Rimane il dogma dell’antiberlusconismo. E l’auspicio (suicida e cretino) del centrodestra ricompattato. Mentre sarebbe ora di un cambiamento strategico: una profferta politica al partito di Berlusconi, un’intesa strutturale per l’opposizione a questo governo, sistemica e non solo sulla Rai. E senza escludere future alleanze al governo.

 

Il rapporto con il Nord

Il secondo dogma del Pd (di quasi tutto il Pd) è che i voti il Pd li ha persi al Sud, tra i ceti sociali più umili (sud e periferie) e che questi voti persi, intercettati dai 5 Stelle, sono quelli su cui puntare. Falso. I voti il Pd non li ha persi solo al Sud. E quelli che ha perso al centro-nord non sono, strategicamente, meno importanti di quelli persi al Nord. Anzi.

E’ al centro e al Nord che il Pd ha perso il radicamento sociale, politico, culturale che al Sud non ha mai avuto. E che ha fatto, per un secolo, la forza e l’identità della sinistra, democratica e di governo, popolare e sociale in Italia. La vera perdita è al centro-Nord. Ed è antica. Precede lo stesso Pd.

E’ da 30 anni che la sinistra, in questo paese, va cambiando carattere e identità. Ha perso l’interclassissmo e l’identità popolare che avevano il Pci e la Dc (le famiglie politiche originarie del Pd).
Per acquisire, ben prima che esplodessero Lega e 5 Stelle, i connotati di una forza populista e non popolare: minoritarismo sociale (si parla solo di povertà e disegualianze e non di opportunità); giustizialismo, retorica dell’antipolitica, ambientalismo antindustriale. E’ questa la scioccante idea di sinistra che è diventata il connotato del Pd. Fino a Renzi.

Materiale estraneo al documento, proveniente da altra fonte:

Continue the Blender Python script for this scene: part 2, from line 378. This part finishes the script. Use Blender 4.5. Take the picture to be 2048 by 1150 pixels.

E’ questa sinistra che ha perso il rapporto col centro Nord (già prima di Renzi) e che non tiene al Sud ed emigra verso i 5 Stelle.

 

Il M5S è più pericoloso di Salvini

Il terzo dogma del Pd è la credenza sul populismo “buono” dei 5 Stelle opposto a quello “cattivo” di Salvini. Falso. Non solo i grillini non si distinguono da Salvini sui migranti. Ma, sulle materie di loro competenza, sono più pericolosi e distruttivi di Salvini: da avversare. Salvini che, sul terreno sociale e dell’economia (dominato dai 5 Stelle) perde colpi e terreno.

Questi tre dogmi del Pd sono, insomma, la sua palla al piede. E’ quello che sta rendendo impalpabile, inoffensiva e inerte la sua opposizione. Cambiare linea politica, ipotesi di alleanze, pregiudizi (sui moderati e su Forza Italia e l’elettorato del centrodestra ) è il vero centro del congresso del Pd: battere l’ipoteca distruttiva della sedicente sinistra (interna ed esterna) sul partito.